WRITTEN REQUEST: Every line from the start of the entries up to and including the one bearing "COL = SC.collection" must be printed verbatim, without the pictures.

((

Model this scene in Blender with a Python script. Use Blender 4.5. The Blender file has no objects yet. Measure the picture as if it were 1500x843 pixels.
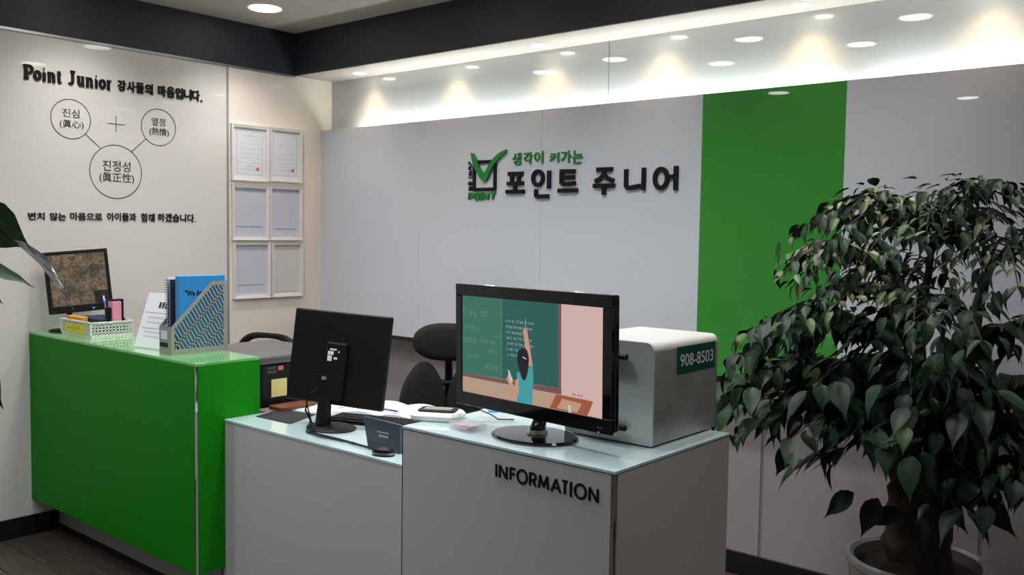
import bpy, bmesh, math, random
from mathutils import Vector, Matrix
PI = math.pi
SC = bpy.context.scene
COL = SC.collection

# ------------------------------------------------------------------ camera
def set_camera():
    f, yaw, pitch, roll = 1334.9, 0.70256, -0.060555, 0.015315
    fw = Vector((-math.sin(yaw)*math.cos(pitch), math.cos(yaw)*math.cos(pitch), math.sin(pitch)))
    r0 = Vector((math.cos(yaw), math.sin(yaw), 0)); u0 = r0.cross(fw)
    r = math.cos(roll)*r0 + math.sin(roll)*u0
    u = -math.sin(roll)*r0 + math.cos(roll)*u0
    cd = bpy.data.cameras.new('camera'); cam = bpy.data.objects.new('camera', cd); COL.objects.link(cam)
    M = Matrix((r, u, -fw)).transposed().to_4x4(); M.translation = (4.7274, -3.6763, 1.55)
    cam.matrix_world = M
    cd.sensor_width = 36; cd.lens = f/1500*36; cd.clip_start = .05; cd.clip_end = 50
    SC.camera = cam
set_camera()

# ------------------------------------------------------------------ world, exposure, light levels
w = bpy.data.worlds.new('world'); SC.world = w; w.use_nodes = True
w.node_tree.nodes['Background'].inputs[0].default_value = (.75, .85, 1, 1)
w.node_tree.nodes['Background'].inputs[1].default_value = .02
SC.view_settings.view_transform = 'Standard'; SC.view_settings.look = 'None'
SC.view_settings.gamma = 1; SC.view_settings.use_curve_mapping = False
SC.view_settings.exposure = 0.0
CEILING_SPOT = 46.0      # W, each ceiling downlight near the counters
ROOM_SPOT = 54.0         # W, each cool downlight over the waiting area in front of the counters
SIDE_SPOT = 4.0          # W, the dimmed downlights at the right-hand side
NICHE_SPOT = 6.5         # W, each warm halogen in the soffit
COVE = 5.5              # W, each tube of the cove
DISC = 14.0              # emission of a downlight diffuser

# ------------------------------------------------------------------ measured setting (metres)
ZC = 2.753; ZF = 2.4957; ZT = 2.1779; ZB = .925; DF = -.2034; DN = .085; LR = .146
GX = 1.5316; GY = -1.7919; GY2 = -1.5003; ZG = 1.0226; ZGB = .184; GK = -1.6636
DY = -1.6651; ZD = .7879; IX0 = 2.7023; IX1 = 3.4793; IY2 = -1.1786; ZI = .9565
RX = 6.6; RY = -6.2

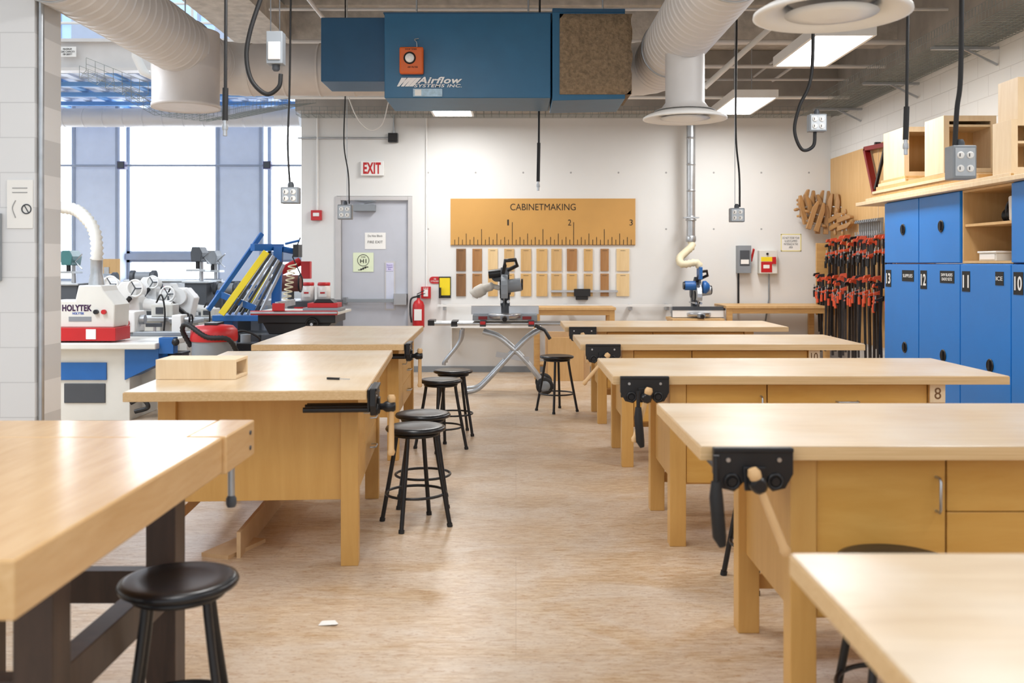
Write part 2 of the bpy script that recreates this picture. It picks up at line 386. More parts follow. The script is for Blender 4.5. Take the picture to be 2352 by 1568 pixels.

))

EXPECTED ANSWER:
Model this scene in Blender with a Python script. Use Blender 4.5. The Blender file has no objects yet. Measure the picture as if it were 1500x843 pixels.
import bpy, bmesh, math, random
from mathutils import Vector, Matrix
PI = math.pi
SC = bpy.context.scene
COL = SC.collection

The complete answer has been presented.